→ **What is needed**: Search the data below for "picture"; list each line that holds it.

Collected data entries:
- - - - - - -

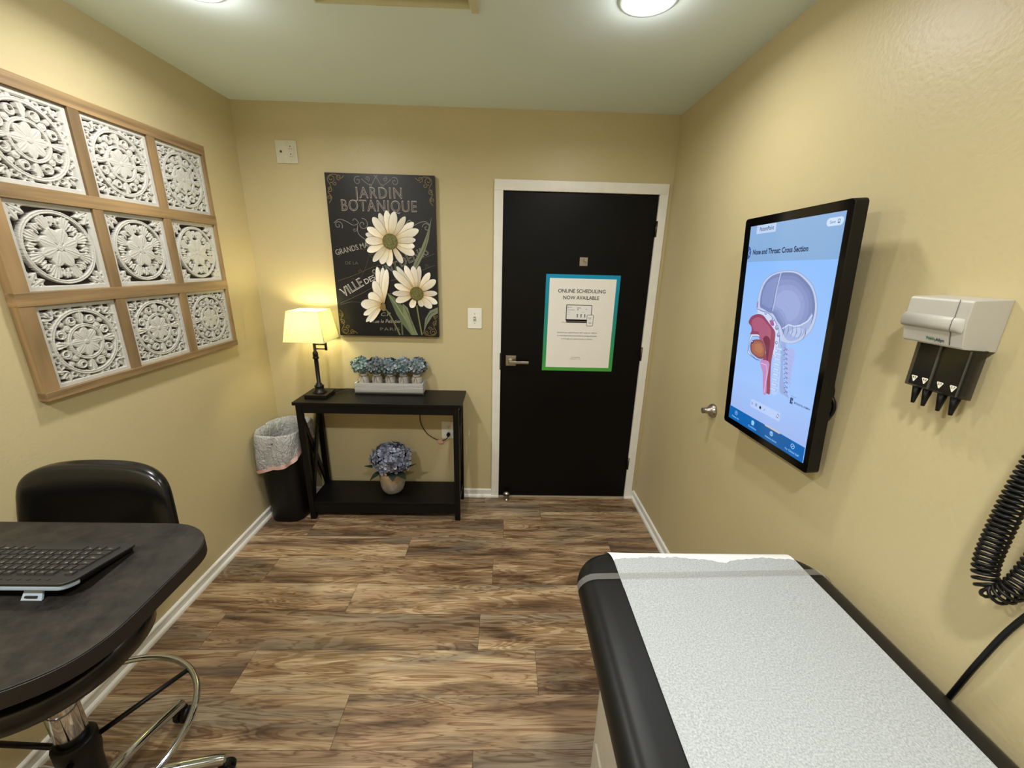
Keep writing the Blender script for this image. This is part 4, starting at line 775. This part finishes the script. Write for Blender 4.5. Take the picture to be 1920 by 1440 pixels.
b=MB(); T=Matrix.Translation((.790,-.145,0)); b.lathe([(.044,.1285),(.058,.131),(.069,.146),(.079,.180),(.083,.220)],M_pot,32,T=T,cap=False); b.lathe([(.083,.220),(.085,.255),(.086,.283),(.080,.283),(.078,.26),(.001,.255)],M_pot2,32,T=T,cap=False); b.lathe([(.001,.1284),(.040,.1285)],M_pot,32,T=T,cap=False); P(b,'pot',t)
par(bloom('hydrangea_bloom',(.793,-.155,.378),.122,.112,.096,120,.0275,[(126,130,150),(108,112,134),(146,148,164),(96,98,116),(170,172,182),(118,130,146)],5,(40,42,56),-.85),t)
for k,(dx,dy,L,w,dr) in enumerate(((-1,-.2,.155,.045,.15),(-.75,-.7,.12,.05,.45),(.75,-.75,.13,.055,.25),(1,-.25,.165,.04,-.05),(.3,-1,.10,.05,.35),(-.3,.5,.08,.05,.1))):
    b=MB(); leafmesh(b,(.790+dx*.06,-.145+dy*.06,.296),(dx,dy,.12 if dr>.2 else .45),L*.8,w,dr); P(b,'leaf',t)
# ============================================================ WASTE BIN
t=thing('waste_bin','black plastic waste bin in the corner between the left wall and the console table','waste bin',(.14,-.195,0))
def spt(cx_,cy_,hx_,hy_,a,p=3.3):
    c_,s_=math.cos(a),math.sin(a); r_=(abs(c_/hx_)**p+abs(s_/hy_)**p)**(-1/p); return cx_+r_*c_,cy_+r_*s_
def rring(cx_,cy_,hx_,hy_,z,n=48,e=.55,f_=None):
    o=[]
    for k in range(n):
        a=2*math.pi*k/n; o.append(Vector((*spt(cx_,cy_,hx_,hy_,a),z)))
    return o
def loft(b,rings,m,smooth=True,closed=True,caps=(False,False)):
    n=len(rings[0]); vs=[v for r_ in rings for v in r_]
    b.add(vs,[(i*n+k,i*n+(k+1)%n,(i+1)*n+(k+1)%n,(i+1)*n+k) for i in range(len(rings)-1) for k in range(n if closed else n-1)],m,smooth=smooth)
    if caps[0]: b.add(rings[0],[tuple(range(n))[::-1]],m)
    if caps[1]: b.add(rings[-1],[tuple(range(n))],m)
bx,by=.142,-.197
b=MB(); R1=[rring(bx,by,.108,.135,.003),rring(bx,by,.110,.138,.012)]+[rring(bx,by,.110+.016*k/6,.138+.026*k/6,.012+.56*k/6) for k in range(1,7)]
loft(b,R1,M_blkplastic,caps=(True,False)); loft(b,[rring(bx,by,.126,.164,.572),rring(bx,by,.122,.160,.572),rring(bx,by,.106,.132,.016)],M_blkplastic,caps=(False,True)); P(b,'bin_body',t)
b=MB(); b.box(.195,.200,-.3378,-.3365,.20,.214,mat('scuff_grey',(120,118,110),.7),T=None); P(b,'scuff_mark',t)
M_bag,nt,bs=nmat('translucent_bag'); out=nt.nodes['Material Output']; tr=nt.nodes.new('ShaderNodeBsdfTranslucent'); tr.inputs[0].default_value=(.62,.66,.68,1); mx=nt.nodes.new('ShaderNodeMixShader'); mx.inputs[0].default_value=.3
bs.inputs['Base Color'].default_value=(.66,.67,.66,1); bs.inputs['Roughness'].default_value=.32; nt.links.new(bs.outputs[0],mx.inputs[1]); nt.links.new(tr.outputs[0],mx.inputs[2]); nt.links.new(mx.outputs[0],out.inputs[0])
n_=nt.nodes.new('ShaderNodeTexNoise'); n_.inputs['Scale'].default_value=15; n_.inputs['Detail'].default_value=4; n_.inputs['Distortion'].default_value=1.5; bp=nt.nodes.new('ShaderNodeBump'); bp.inputs['Strength'].default_value=.8; bp.inputs['Distance'].default_value=.025; nt.links.new(n_.outputs[0],bp.inputs['Height']); nt.links.new(bp.outputs[0],bs.inputs['Normal'])
t=thing('bin_liner','crinkled white bag with pink drawstring folded over the rim of the black waste bin','bin liner',(bx,by,.5))
wr=lambda a,k,s_: k*(.5*math.sin(7*a+s_)+.3*math.sin(13*a+2*s_)+.25*math.sin(23*a+s_*3))
def hemz(a):  # lower hem of the fold: hangs lower at the left front, higher at the right
    return .418+.075*math.cos(a-.4)+.010*math.sin(3*a+1)+.004*math.sin(7*a)
NB=120
outer=[]; 
for k,(off,q) in enumerate(((-.014,None),(-.006,.612),(.004,.617),(.008,.608),(.009,.57),(.011,.53),(.013,.5),(.012,.47),(.010,None))):
    rg=[]
    for i in range(NB):
        a=2*math.pi*i/NB; c_,s_=math.cos(a),math.sin(a); e=.55; amp=(.0,.004,.004,.006,.011,.014,.015,.014,.010)[k]; kk=off+wr(a,amp,k*.7)
        zz=(q if q else (.56 if k==0 else hemz(a))); 
        if k>=4 and k<8: zz=.600+(hemz(a)-.600)*(k-3)/5
        x,y=spt(bx,by,.1265+kk,.1645+kk,a); x=min(.2655,max(.0022+.001*(k%2),x)); y=min(-.014,y)
        rg.append(Vector((x,y,zz+(wr(a,.004,k) if k>0 else 0))))
    outer.append(rg)
b=MB(); loft(b,outer,M_bag); inner=[outer[0]]
for k,(off,z) in enumerate(((-.012,.50),(-.02,.40),(-.03,.28),(-.045,.12))):
    inner.append([Vector((*spt(bx,by,.1265+off+wr(2*math.pi*i/NB,.006,k+3),.1645+off+wr(2*math.pi*i/NB,.006,k+3),2*math.pi*i/NB),z)) for i in range(NB)])
loft(b,inner,M_bag,caps=(False,True)); P(b,'bag_film',t)
M_pink=mat('pink_drawstring',(232,192,186),.5)
b=MB(); lo=[v+Vector((v.x-bx,v.y-by,0)).normalized()*.0015 for v in outer[-1]]; hi=[]
for i,v in enumerate(lo):
    a=2*math.pi*i/NB; k=.5+.5*math.cos(a+.9); hi.append(Vector((*(Vector(outer[-2][i][:2])+Vector((v.x-bx,v.y-by)).normalized()*.0035),v.z+.010+.020*k)))
loft(b,[lo,hi],M_pink); P(b,'drawstring',t)
# ============================================================ EXAM TABLE
def sell(a,b_,c_,e1=.5,e2=.5,nu=40,nv=20):
    def sg(v,e): return math.copysign(abs(v)**e,v)
    vs=[];fs=[]
    for j in range(nv+1):
        p=-math.pi/2+math.pi*j/nv
        for i in range(nu):
            q=2*math.pi*i/nu; vs.append(Vector((a*sg(math.cos(p),e1)*sg(math.cos(q),e2),b_*sg(math.cos(p),e1)*sg(math.sin(q),e2),c_*sg(math.sin(p),e1))))
    for j in range(nv):
        for i in range(nu): fs.append((j*nu+i,j*nu+(i+1)%nu,(j+1)*nu+(i+1)%nu,(j+1)*nu+i))
    return vs,fs
t=thing('exam_table','black vinyl exam table along the right wall, covered with paper','exam table',(2.11,-2.45,0))
EX0,EX1,EY1,EY0,EZ,ER=1.749,2.481,-1.538,-3.42,.800,.046
def outline(o,R):
    R=max(.004,R-o); pts=[]
    for (a,c_,q) in ((EX1-o-R,EY1-o-R,0),(EX0+o+R,EY1-o-R,1),(EX0+o+R,EY0+o+R,2),(EX1-o-R,EY0+o+R,3)):
        for i in range(12): tt=math.pi/2*(q+i/11); pts.append((a+R*math.cos(tt),c_+R*math.sin(tt)))
    return pts
b=MB(); rings=[]
for k in range(11):
    an=math.pi*k/10; o_=ER*(1-math.sin(an))*.95; z=EZ-ER-ER*math.cos(an); rings.append([Vector((x,y,z)) for x,y in outline(o_,.115)])
rings.append([Vector((x,y,EZ+.0002)) for x,y in outline(ER*1.5,.115)])
loft(b,rings,mat('black_vinyl',(16,17,18),.4),caps=(True,True)); P(b,'padded_top',t)
M_beige=mat('beige_steel',(186,182,170),.4,var=.04)
b=MB(); b.box(1.815,2.44,-3.35,-1.735,.03,.700,M_beige); b.box(1.84,2.42,-3.30,-1.77,0,.03,M_blkplastic); b.box(1.83,2.43,-3.38,-1.60,.690,.709,M_blkplastic); P(b,'cabinet_base',t,bevel=.012)
b=MB()
for (ya_,yb_) in ((-2.30,-1.78),(-2.85,-2.34)): b.box(1.806,1.8155,ya_,yb_,.36,.64,M_beige); b.box(1.806,1.8155,ya_,yb_,.08,.33,M_beige)
P(b,'drawer_front',t,bevel=.003)
M_clear,nt,bs=nmat('clear_plastic_strap'); bs.inputs['Base Color'].default_value=(.42,.40,.38,1); bs.inputs['Alpha'].default_value=.30; bs.inputs['Roughness'].default_value=.12
b=MB(); prof=[]
RR=ER+.0056; xl,xr=EX0+ER,EX1-ER; zc_=EZ-ER
for k in range(13): an=-math.pi/2+ -math.pi*k/12; prof.append((xl+RR*math.cos(an),zc_+RR*math.sin(an)))
for k in range(13): an=math.pi/2-math.pi*k/12; prof.append((xr+RR*math.cos(an),zc_+RR*math.sin(an)))
prof=[(x,z) if z<EZ-.001 else (x,z) for x,z in prof]
vs=[];N=len(prof)
for x,z in prof:
    yc=-1.662+(x-1.86)*.035; dz=0
    for yy,k in ((yc-.011,0),(yc-.009,.0012),(yc+.009,.0012),(yc+.011,0)): vs.append(Vector((x,yy,z+(k if z>EZ-.05 else 0))))
b.add(vs,[(4*i+j,4*i+j+1,4*i+4+j+1,4*i+4+j) for i in range(N-1) for j in range(3)],M_clear,smooth=False); P(b,'paper_strap',t)
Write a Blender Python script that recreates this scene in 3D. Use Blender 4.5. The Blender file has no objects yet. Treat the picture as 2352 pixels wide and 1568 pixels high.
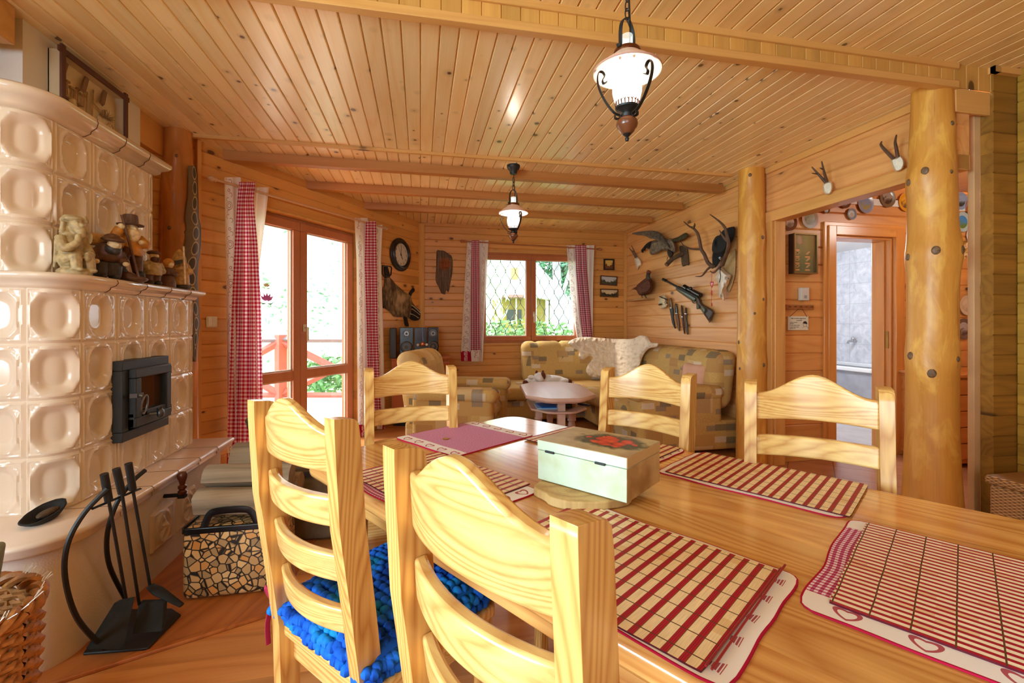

- - - - - - -

→ **Result for this exercise**:
Keep writing the Blender script for this image. This is part 4, starting at line 775. This part finishes the script. Write for Blender 4.5. Take the picture to be 1920 by 1440 pixels.
Write a Blender Python script that recreates this scene in 3D. Use Blender 4.5. The Blender file has no objects yet. Treat the picture as 2352 pixels wide and 1568 pixels high.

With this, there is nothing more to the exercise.